Each leaf has an owner. Each leaf has a clear calculation. Each leaf moves with specific decisions. That's what separates a KPI system from a graveyard of numbers.
Vanity vs actionable
Vanity vs actionable. Same data, two KPIs.
Here's the contrast that changes careers. The left side is the KPI that strokes ego; the right is the one that moves the business.
Total customers
We sum every customer we've ever had.
Big metric, easy to present to the board: "We have 45,000 customers."
Impossible to move down (dead customers don't resurrect), always grows, says nothing about business health.
Active customers (90 days)
Customers who purchased at least once in the last 90 days.
If it drops, you know something is happening now. If it rises, something is working that's worth understanding.
Decomposes into: new vs retained vs reactivated. Each has an owner and an action plan.
The North Star metric
Beyond the tree, every serious organization has ONE number that represents "the business is healthy." For Spotify it's Time Spent Listening.

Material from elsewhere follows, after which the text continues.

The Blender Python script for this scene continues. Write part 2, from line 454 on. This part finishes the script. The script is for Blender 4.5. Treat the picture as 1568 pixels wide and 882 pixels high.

For Airbnb it's Nights Booked. For your business, it might be Net Revenue Retention, or Active Customers, or Margin per Order. A single number that, if healthy, everything else falls in line. Designing this number is the most strategic KPI decision you make as CFO.
Adversarial check
Adversarial check
1.Your marketing team presents: "We grew +35% in Instagram followers this quarter." The CEO is happy. You're the CFO. What do you say?
2.A call-center manager has this KPI: "average call time — target: cut 15%." She hits it. Customer complaints on social media rise 40%. What happened?
3.The CEO asks you to simplify the executive dashboard. It currently has 47 KPIs. What's your recommendation?
Exit checklist
Suggested re-review: 6 months. KPIs evolve with strategy — re-evaluate the tree every time the annual plan changes.